Even more disturbing than such contempt for legitimate disagreement is the thread of emails in which Jones and other climate scientists discuss how best to evade requests for the raw data underlying their published work -- including requests made under Britain's Freedom of Information Act. There are repeated recommendations that records and correspondence be destroyed. "Mike," wrote Jones last year in an email to Mann regarding the IPCC's Fourth Assessment Report, "Can you delete any emails you may have had with Keith re AR4?" Earlier, referring to requests by global warming skeptics for the meteorological station data used to build the CRU's global temperature record, Jones had written that if the critics "ever hear there is a Freedom of Information Act now in the UK, I think I'll delete the file rather than send to anyone."
On Sunday, the Times of London reported that the CRU's raw temperature data was in fact thrown out years ago, which means "other academics are not able to check basic calculations said to show a long-term rise in temperature over the past 150 years."

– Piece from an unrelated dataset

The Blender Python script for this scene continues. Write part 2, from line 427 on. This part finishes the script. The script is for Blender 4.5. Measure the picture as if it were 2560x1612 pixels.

You don't have to agree with the skeptics on whether climate change is or isn't a crisis to be appalled by such anti-scientific behavior.
The CRU documents make it only too clear, IPCC contributor Eduardo Zorita said last week, that too much climate-science research "is full of machination, conspiracies, and collusion. . . . The scientific debate has been in many instances hijacked to advance other agendas." British environmentalist George Monbiot, though a fierce critic of global-warming skeptics, vented his fury over the Climategate revelations. "Opaqueness and secrecy are the enemies of science," he blogged. "No one has been as badly let down by the revelations in these emails as those of us who have championed the science. We should be the first to demand that it is unimpeachable, not the last."
Amid the uproar, Jones stepped down yesterday. As Nixon and OJ could have told him, stonewalling rarely succeeds.